The FOMC Minutes for November 2016 suggest that Fed officials are keen on raising rates at the earliest, prompting bond markets to price in a 93.5% probability of a hike in December. US 10 year benchmark treasury yields closed at 2.35% on the 23rd of November, up by 55bps from levels seen prior to Trump victory. The sharp rise in US treasury yields has pulled up bond yields across the globle, except India. The ten year benchmark Indian government bond yield has fallen 55bps since Trump victory, largely on the back of demonetisation of Rs 500 and Rs 1000 notes by the government.
Data showed that U.S housing starts for October 2016 jumped by 26 percent, the fastest pace since August 2007 and weekly jobless claims for week ended 18th November, fell to the lowest level since 1973, the latest sign of a robust jobs market. Record close of US equity indices also placed fresh pressure on bond yields.
Bank of Japan surprised the market by saying it will buy an unlimited amount of Japanese Government Bonds at fixed rates for the first time since the introduction of new policy framework. This move makes clear the intention of the Central Bank, which is to keep the lid on rising yields. Japanese 10-year benchmark bond yields closed flat on weekly basis.
Germany 10-year benchmark bund yields fell by 2 bps on weekly basis, Bund yields fell after ECB President Mario Draghi signaled that monetary support is needed to hit the ECB Inflation target. Bund yields also fell after weak PMI numbers, data showed that Germany manufacturing PMI for November fell 54.4 from 55 in October.
U.K bond yields rose by 2 bps on weekly basis, however yields have fallen from highs of 1.45% after primary dealers forecast that there will be 3.2% increase in U.K bond sales, Primary dealers are expecting there will be additional sales of GBP 4.25 billion of gilts in FY2016/17 on top of GBP 131.5 billion targeted in March.
Italy bond yields rose by 10 bps as most polls showed that prime minister Matteo Renzi is set to be on the losing side of a vote on constitutional reform. Portugal bond yields rose by 3 bps, the yields on the benchmark 10-year bond rose to 3.89%, its highest level since Feb 2016. Greece 10-year benchmark bond yield fell by 52 bps as Greece and institutions managing its bailout are currently negotiating on policy reforms and if negotiations are successful, it could ease the terms of the country’s debt burden. Spain bond yields rose by 4 bps.

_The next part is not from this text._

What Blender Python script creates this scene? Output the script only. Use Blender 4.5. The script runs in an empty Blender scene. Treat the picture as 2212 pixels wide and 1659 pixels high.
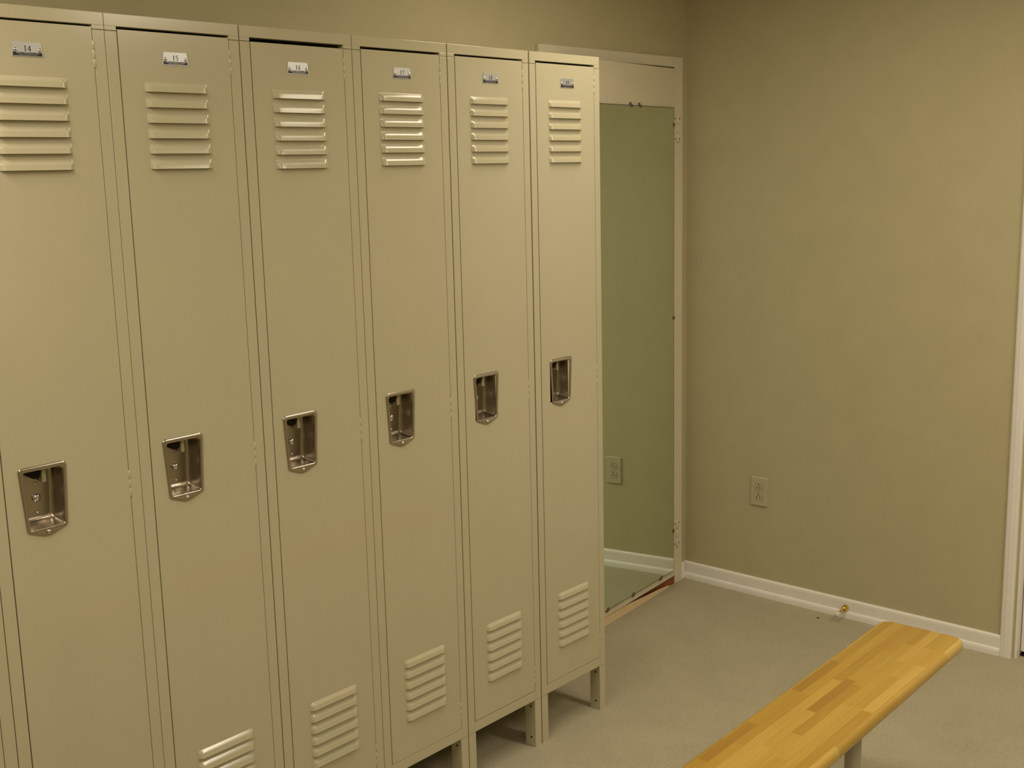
import bpy, bmesh, math, random
from mathutils import Vector, Matrix
C = bpy.context.scene.collection
PI = math.pi
random.seed(7)

# ------------------------------------------------------------------ materials
def new_mat(name, col, rough=0.5, metal=0.0, spec=0.5, coat=0.0):
    m = bpy.data.materials.new(name); m.use_nodes = True
    nt = m.node_tree; b = nt.nodes['Principled BSDF']
    b.inputs['Base Color'].default_value = (*col, 1)
    b.inputs['Roughness'].default_value = rough
    b.inputs['Metallic'].default_value = metal
    b.inputs['Specular IOR Level'].default_value = spec
    b.inputs['Coat Weight'].default_value = coat
    return m, nt, b

def noise(nt, scale, detail=2.0, rough=0.5, vec=None):
    n = nt.nodes.new('ShaderNodeTexNoise')
    n.inputs['Scale'].default_value = scale; n.inputs['Detail'].default_value = detail
    n.inputs['Roughness'].default_value = rough
    if vec is None:
        tc = nt.nodes.new('ShaderNodeTexCoord'); vec = tc.outputs['Object']
    nt.links.new(vec, n.inputs['Vector'])
    return n

def ramp(nt, fac, stops):
    r = nt.nodes.new('ShaderNodeValToRGB')
    el = r.color_ramp.elements
    while len(el) < len(stops): el.new(0.5)
    for e, (p, c) in zip(el, stops):
        e.position = p; e.color = (*c, 1)
    nt.links.new(fac, r.inputs['Fac'])
    return r

def bump(nt, b, height, strength, dist):
    n = nt.nodes.new('ShaderNodeBump')
    n.inputs['Strength'].default_value = strength; n.inputs['Distance'].default_value = dist
    nt.links.new(height, n.inputs['Height']); nt.links.new(n.outputs['Normal'], b.inputs['Normal'])

def mul(c, k): return tuple(x * k for x in c)

def painted(name, col, rough, var=0.04, nscale=14.0, bscale=900.0, bstr=0.12, bdist=0.0004, **kw):
    m, nt, b = new_mat(name, col, rough, **kw)
    n = noise(nt, nscale, 4.0, 0.65)
    r = ramp(nt, n.outputs['Fac'], [(0.3, mul(col, 1 - var)), (0.7, mul(col, 1 + var))])
    nt.links.new(r.outputs['Color'], b.inputs['Base Color'])
    if bstr:
        n2 = noise(nt, bscale, 2.0)
        bump(nt, b, n2.outputs['Fac'], bstr, bdist)
    return m

LOCKER = (0.52, 0.475, 0.322)
M = {}
M['locker'] = painted('locker_enamel', LOCKER, 0.15, 0.02, 6.0, 520.0, 0.05, 0.00015, spec=0.5)
M['wall'] = painted('wall_paint', (0.492, 0.440, 0.268), 0.75, 0.03, 9.0, 260.0, 0.15, 0.0006, spec=0.25)
M['ceiling'] = painted('ceiling_paint', (0.78, 0.76, 0.68), 0.9, 0.02, spec=0.2)
M['trim'] = painted('trim_paint', (0.86, 0.83, 0.77), 0.42, 0.02, 20.0, 300.0, 0.06)
M['closet'] = painted('closet_door_paint', (0.68, 0.62, 0.46), 0.5, 0.03, 7.0, 240.0, 0.12)
M['white_door'] = painted('white_door_paint', (0.84, 0.80, 0.76), 0.5, 0.02)
M['steel'], nt, b = new_mat('brushed_steel', (0.46, 0.41, 0.34), 0.27, 1.0)
n = noise(nt, 60.0, 3.0); r = ramp(nt, n.outputs['Fac'], [(0.3, (0.26,)*3), (0.7, (0.31,)*3)])
nt.links.new(r.outputs['Color'], b.inputs['Roughness'])
M['rivet'], _, _ = new_mat('bright_steel', (0.72, 0.72, 0.72), 0.16, 1.0)
M['plate'], _, _ = new_mat('satin_aluminium', (0.62, 0.63, 0.64), 0.38, 0.75)
M['black'], _, _ = new_mat('black_ink', (0.012, 0.010, 0.014), 0.4)
M['ink'], _, _ = new_mat('engraved_ink', (0.05, 0.03, 0.06), 0.5)
M['dark'], _, _ = new_mat('dark_void', (0.02, 0.016, 0.012), 0.8, spec=0.1)
M['brass'], _, _ = new_mat('polished_brass', (0.72, 0.48, 0.12), 0.22, 1.0)
M['rubber'], _, _ = new_mat('white_rubber', (0.72, 0.68, 0.58), 0.6)
M['outlet'] = painted('outlet_plastic', (0.50, 0.45, 0.30), 0.38, 0.01, bstr=0)
M['clip'], _, _ = new_mat('mirror_clip_metal', (0.25, 0.20, 0.17), 0.35, 0.7)
M['mirror'], _, _ = new_mat('mirror_silvering', (0.80, 0.88, 0.79), 0.015, 1.0)
M['pole'], _, _ = new_mat('bench_leg_enamel', (0.40, 0.36, 0.25), 0.5)
M['mirror_edge'], _, _ = new_mat('mirror_edge', (0.05, 0.06, 0.045), 0.3)
M['debris'], _, _ = new_mat('debris', (0.02, 0.03, 0.025), 0.7)

# bare pale wood / red wood
def wood(name, dark, light, rough, sx=3.0, sy=60.0):
    m, nt, b = new_mat(name, light, rough)
    tc = nt.nodes.new('ShaderNodeTexCoord'); mp = nt.nodes.new('ShaderNodeMapping')
    mp.inputs['Scale'].default_value = (sx, sy, sy)
    nt.links.new(tc.outputs['Object'], mp.inputs['Vector'])
    n = noise(nt, 1.0, 5.0, 0.6, mp.outputs['Vector'])
    r = ramp(nt, n.outputs['Fac'], [(0.3, dark), (0.7, light)])
    nt.links.new(r.outputs['Color'], b.inputs['Base Color'])
    return m
M['pale_wood'] = wood('bare_pale_wood', (0.72, 0.52, 0.30), (0.92, 0.72, 0.46), 0.5)
M['red_wood'] = wood('red_brown_wood', (0.20, 0.055, 0.015), (0.32, 0.10, 0.03), 0.5)

# bench: laminated staves
def butcher():
    m, nt, b = new_mat('laminated_maple', (0.6, 0.4, 0.1), 0.28, spec=0.5)
    tc = nt.nodes.new('ShaderNodeTexCoord')
    br = nt.nodes.new('ShaderNodeTexBrick')
    br.offset = 0.37; br.offset_frequency = 2; br.squash = 0.68; br.squash_frequency = 3
    br.inputs['Color1'].default_value = (0, 0, 0, 1); br.inputs['Color2'].default_value = (1, 1, 1, 1)
    br.inputs['Mortar'].default_value = (0.35, 0.35, 0.35, 1)
    br.inputs['Scale'].default_value = 1.0
    br.inputs['Mortar Size'].default_value = 0.0; br.inputs['Bias'].default_value = 0.0
    br.inputs['Brick Width'].default_value = 0.31; br.inputs['Row Height'].default_value = 0.0252
    mp0 = nt.nodes.new('ShaderNodeMapping'); mp0.inputs['Location'].default_value = (0.13, 0.0, 0.0)
    nt.links.new(tc.outputs['Object'], mp0.inputs['Vector'])
    nt.links.new(mp0.outputs['Vector'], br.inputs['Vector'])
    r = ramp(nt, br.outputs['Color'], [(0.0, (0.345, 0.178, 0.028)), (0.10, (0.445, 0.258, 0.040)), (0.45, (0.49, 0.300, 0.049)),
                                      (0.85, (0.53, 0.334, 0.060)), (1.0, (0.61, 0.41, 0.095))])
    mp = nt.nodes.new('ShaderNodeMapping'); mp.inputs['Scale'].default_value = (5, 170, 170)
    nt.links.new(tc.outputs['Object'], mp.inputs['Vector'])
    n = noise(nt, 1.0, 5.0, 0.6, mp.outputs['Vector'])
    r2 = ramp(nt, n.outputs['Fac'], [(0.25, (0.88, 0.86, 0.82)), (0.7, (1.05, 1.05, 1.05))])
    mx = nt.nodes.new('ShaderNodeMix'); mx.data_type = 'RGBA'; mx.blend_type = 'MULTIPLY'
    mx.inputs['Factor'].default_value = 1.0
    nt.links.new(r.outputs['Color'], mx.inputs['A']); nt.links.new(r2.outputs['Color'], mx.inputs['B'])
    nt.links.new(mx.outputs['Result'], b.inputs['Base Color'])
    return m
M['bench'] = butcher()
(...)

Emerging economies 10-year benchmark bond yields were mixed last week. Brazil benchmark bond yields fell by 7 bps on rising commodity prices, commodity plays important role in Brazil’s economic output. Russian bond yields fell by 12 bps as oil prices surged to 3 week highs, Chinese bond yields rose by 1 bps. South African bond yields fell by 6 bps on rising commodity prices. Indian bond yields fell by 17 bps and Indonesia bond yields rose by 14 bps.
US high yield bond yields fell 21 bps and Eurozone high yield bond yields rose 10 bps last week.